12 thoughts on “elementary OS 6 – A Beautiful OS for Open Source Lovers”

  1. I’m coming from Windows 10/macOS and several Linux distros. The last and most usable distro for me was KDE Neon, but updates kept screwing it up to the point I gave up.

    Looking around for what was going to be the least trouble and smost stable, I decided Elemenatry would be the trick. I’ve had it on my Dell Inspiron laptop for almost a month now and my impressions are as follows.

    1. Clean and neat but it can be difficult telling what is running and switching between Apps and managing their windows.

    2. No major problems so far except the number of attempted upgrades or extra Apps I try to install that fail for one reason or another. After a while it gets difficult to keep track of what worked/didn’t work or actually installed. I’ve lost count of how many times I have tried to install Elemenetary Tweaks which will allow me to add further features/Apps.

    3. Coming from macOS I can’t help but comment on the dearth of Apps, their generally low quality and the difficulty of working out what they do, what they require, whether they are worth installing and then actually installing them.

    4. My Dell Inspiron is a touchscreen 2 in 1. It seems somewhat slow and clumsy running elementary OS and the WiFi is almost always only on 1 bar unless I am within sight of my router. Why that is so has me puzzzled.

    5. The combination of the above plus a few other factors too involved to go into, does make my laptop feel really limited and time wasting. I have not got it back to where I can just get anything done.

    Especially when you hit options in Terminal like:

    “0̷ to upgrade, 0̷ to newly install, 0̷ to remove and 0̷ not to upgrade”

  2. I have this installed on my Samsung 940 notebook, and I can say it’s a nice looking and decent distro. If I have only one gripe against it?….it would be the fact that there’s no way to upgrade from the previous release. You have to generally do a fresh install, which means having to back up your data, your settings your profiles etc. And do a clean install. And while that might be good for most, I’m one of those people who have my fingers in a lot of different pies and having to take out time from my busy schedule to do it that way kinda sucks.

    Mind you, I’m not advocating the “stealth bomber” approach of Microsoft, whence you walked away from your Windows 7 PC and returned to a Win10 one. But it would be nice since they’re based off of Ubuntu if they could figure out some kind of way to allow you to do in-place upgrades. Maybe just give they user a popup stating “There’s A New Version Of ElementaryOS”…click here to download and install/upgrade.?? Just a suggestion, and remember, I am speaking only for myself not the entire Linux-using community. So please don’t everyone attack my comments as if they came from Linux Torvalds himself!…LoL!

    • I’m sure you’re already aware but, as of elementary OS 5.1 Hera, you can easily upgrade from one release to another. The only caveat is that you need to be running at least 5.0 Juno, i.e. if you want to upgrade from 0.4 Loki then you’ll still have to do a fresh install. Great news going forward though.

  3. @medzernik:disqus @mirceavmfx:disqus @disqus_pQEbxzwtGY:disqus No, Pantheon is not based on KDE. I meant to draw its resemblance to KDE (and even Xfce).

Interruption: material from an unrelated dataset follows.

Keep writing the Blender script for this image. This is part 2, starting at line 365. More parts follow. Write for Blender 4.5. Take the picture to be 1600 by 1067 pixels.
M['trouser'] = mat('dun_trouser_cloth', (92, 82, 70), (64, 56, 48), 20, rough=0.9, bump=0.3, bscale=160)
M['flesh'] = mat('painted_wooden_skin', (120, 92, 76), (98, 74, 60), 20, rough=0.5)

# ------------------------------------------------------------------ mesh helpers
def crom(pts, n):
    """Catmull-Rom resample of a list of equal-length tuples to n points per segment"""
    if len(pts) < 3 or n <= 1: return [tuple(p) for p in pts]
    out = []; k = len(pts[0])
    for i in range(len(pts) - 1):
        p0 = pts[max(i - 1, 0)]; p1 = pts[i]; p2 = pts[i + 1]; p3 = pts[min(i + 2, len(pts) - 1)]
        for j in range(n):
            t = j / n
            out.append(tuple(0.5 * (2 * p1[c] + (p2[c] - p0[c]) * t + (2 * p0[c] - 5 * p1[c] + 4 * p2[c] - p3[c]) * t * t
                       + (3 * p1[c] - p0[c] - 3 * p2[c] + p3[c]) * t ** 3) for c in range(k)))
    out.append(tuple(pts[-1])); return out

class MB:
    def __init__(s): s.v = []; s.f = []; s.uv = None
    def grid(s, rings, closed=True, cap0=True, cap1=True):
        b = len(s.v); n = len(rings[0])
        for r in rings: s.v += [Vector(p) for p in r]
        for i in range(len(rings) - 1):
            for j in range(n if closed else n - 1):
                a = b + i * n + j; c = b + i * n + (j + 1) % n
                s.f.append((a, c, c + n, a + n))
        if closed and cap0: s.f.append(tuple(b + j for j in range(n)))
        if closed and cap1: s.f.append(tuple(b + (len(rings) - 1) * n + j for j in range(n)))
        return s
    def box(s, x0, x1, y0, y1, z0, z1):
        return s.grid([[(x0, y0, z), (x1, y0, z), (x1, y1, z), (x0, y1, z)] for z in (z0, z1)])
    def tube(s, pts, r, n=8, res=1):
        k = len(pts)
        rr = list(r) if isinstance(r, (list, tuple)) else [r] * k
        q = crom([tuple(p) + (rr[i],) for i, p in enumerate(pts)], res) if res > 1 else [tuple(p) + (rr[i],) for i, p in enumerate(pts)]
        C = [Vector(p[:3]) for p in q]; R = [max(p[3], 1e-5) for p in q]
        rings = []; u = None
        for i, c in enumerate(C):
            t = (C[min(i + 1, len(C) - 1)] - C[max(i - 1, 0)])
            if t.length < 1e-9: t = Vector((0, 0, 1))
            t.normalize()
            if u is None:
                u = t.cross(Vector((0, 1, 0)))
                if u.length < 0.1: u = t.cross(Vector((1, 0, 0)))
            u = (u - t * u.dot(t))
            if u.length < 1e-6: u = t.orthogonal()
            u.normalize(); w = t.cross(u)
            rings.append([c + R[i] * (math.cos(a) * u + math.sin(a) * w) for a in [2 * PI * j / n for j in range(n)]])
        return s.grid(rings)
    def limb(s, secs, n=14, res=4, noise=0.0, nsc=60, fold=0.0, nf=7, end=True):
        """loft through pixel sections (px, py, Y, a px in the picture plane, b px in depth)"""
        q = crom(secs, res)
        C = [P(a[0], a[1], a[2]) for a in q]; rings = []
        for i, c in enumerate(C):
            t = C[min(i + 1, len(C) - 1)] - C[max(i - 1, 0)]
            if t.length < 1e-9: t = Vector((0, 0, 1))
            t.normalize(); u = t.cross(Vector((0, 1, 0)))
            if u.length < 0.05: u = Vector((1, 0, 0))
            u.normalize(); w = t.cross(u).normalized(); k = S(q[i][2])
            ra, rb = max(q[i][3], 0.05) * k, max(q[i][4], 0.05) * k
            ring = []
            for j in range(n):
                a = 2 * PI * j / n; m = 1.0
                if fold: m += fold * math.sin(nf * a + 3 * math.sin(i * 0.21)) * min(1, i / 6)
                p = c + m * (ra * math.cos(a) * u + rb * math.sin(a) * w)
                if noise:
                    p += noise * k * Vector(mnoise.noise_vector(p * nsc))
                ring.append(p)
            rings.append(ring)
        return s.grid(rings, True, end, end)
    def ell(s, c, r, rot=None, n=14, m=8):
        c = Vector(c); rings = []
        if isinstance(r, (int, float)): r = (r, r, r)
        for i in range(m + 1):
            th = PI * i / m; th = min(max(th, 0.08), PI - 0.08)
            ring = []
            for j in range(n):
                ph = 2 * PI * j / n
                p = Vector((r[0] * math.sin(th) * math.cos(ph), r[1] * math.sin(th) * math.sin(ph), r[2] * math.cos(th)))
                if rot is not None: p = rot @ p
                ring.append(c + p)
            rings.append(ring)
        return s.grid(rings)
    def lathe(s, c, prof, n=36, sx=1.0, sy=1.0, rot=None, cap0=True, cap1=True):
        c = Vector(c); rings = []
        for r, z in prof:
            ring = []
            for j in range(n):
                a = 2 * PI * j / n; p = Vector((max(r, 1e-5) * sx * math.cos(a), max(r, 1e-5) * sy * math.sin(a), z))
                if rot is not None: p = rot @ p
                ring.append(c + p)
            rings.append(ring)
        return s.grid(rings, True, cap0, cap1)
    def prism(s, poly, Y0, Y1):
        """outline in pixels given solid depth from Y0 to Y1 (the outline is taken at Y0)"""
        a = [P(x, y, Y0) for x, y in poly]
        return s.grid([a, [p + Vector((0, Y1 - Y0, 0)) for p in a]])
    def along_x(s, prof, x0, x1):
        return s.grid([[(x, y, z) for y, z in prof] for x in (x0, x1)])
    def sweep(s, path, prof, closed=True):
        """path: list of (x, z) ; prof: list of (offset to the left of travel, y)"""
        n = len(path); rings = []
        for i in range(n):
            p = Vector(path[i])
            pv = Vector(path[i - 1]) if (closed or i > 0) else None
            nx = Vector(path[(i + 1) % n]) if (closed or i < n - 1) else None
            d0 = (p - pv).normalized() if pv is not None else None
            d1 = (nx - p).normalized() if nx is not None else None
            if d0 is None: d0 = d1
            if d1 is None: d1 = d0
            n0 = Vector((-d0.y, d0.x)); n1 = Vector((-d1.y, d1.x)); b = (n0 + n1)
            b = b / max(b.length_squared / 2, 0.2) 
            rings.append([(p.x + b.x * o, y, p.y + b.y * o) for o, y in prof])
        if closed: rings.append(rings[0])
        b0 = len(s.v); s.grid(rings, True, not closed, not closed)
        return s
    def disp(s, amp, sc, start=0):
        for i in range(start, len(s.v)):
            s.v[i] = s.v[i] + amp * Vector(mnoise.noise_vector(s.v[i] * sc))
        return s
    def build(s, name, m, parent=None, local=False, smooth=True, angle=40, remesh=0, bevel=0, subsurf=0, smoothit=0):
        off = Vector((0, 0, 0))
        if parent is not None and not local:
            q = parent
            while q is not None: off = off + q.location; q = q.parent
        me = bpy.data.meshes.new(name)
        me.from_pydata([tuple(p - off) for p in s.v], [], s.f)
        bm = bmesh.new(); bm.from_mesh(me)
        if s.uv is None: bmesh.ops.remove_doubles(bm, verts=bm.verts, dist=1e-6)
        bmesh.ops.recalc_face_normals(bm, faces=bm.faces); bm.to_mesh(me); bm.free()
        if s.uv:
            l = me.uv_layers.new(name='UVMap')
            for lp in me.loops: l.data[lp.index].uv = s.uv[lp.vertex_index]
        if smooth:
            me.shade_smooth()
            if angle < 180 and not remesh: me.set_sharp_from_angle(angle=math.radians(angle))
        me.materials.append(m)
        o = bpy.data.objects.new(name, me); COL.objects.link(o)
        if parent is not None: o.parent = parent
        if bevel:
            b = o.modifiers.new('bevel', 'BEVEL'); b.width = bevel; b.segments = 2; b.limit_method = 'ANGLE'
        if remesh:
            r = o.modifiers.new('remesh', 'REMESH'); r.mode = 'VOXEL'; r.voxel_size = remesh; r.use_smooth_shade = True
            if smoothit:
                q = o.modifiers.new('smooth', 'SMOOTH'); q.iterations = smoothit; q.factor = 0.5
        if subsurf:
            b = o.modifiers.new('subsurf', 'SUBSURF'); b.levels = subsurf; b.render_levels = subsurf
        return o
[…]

    Thanks for pointing it out anyway 🙂

    • I’d say it feels a bit more like GNOME IMO… The general idea of simplicity, status bar on the top right, app launcher on the top left, a dock (this one is a bit different though), no minimize by default…

    • I agree it’s not based on KDE, but you’re also mixing up your terminology a bit. GTK+ is the widget toolkit Pantheon uses; you can compare it to Qt but not really to KDE.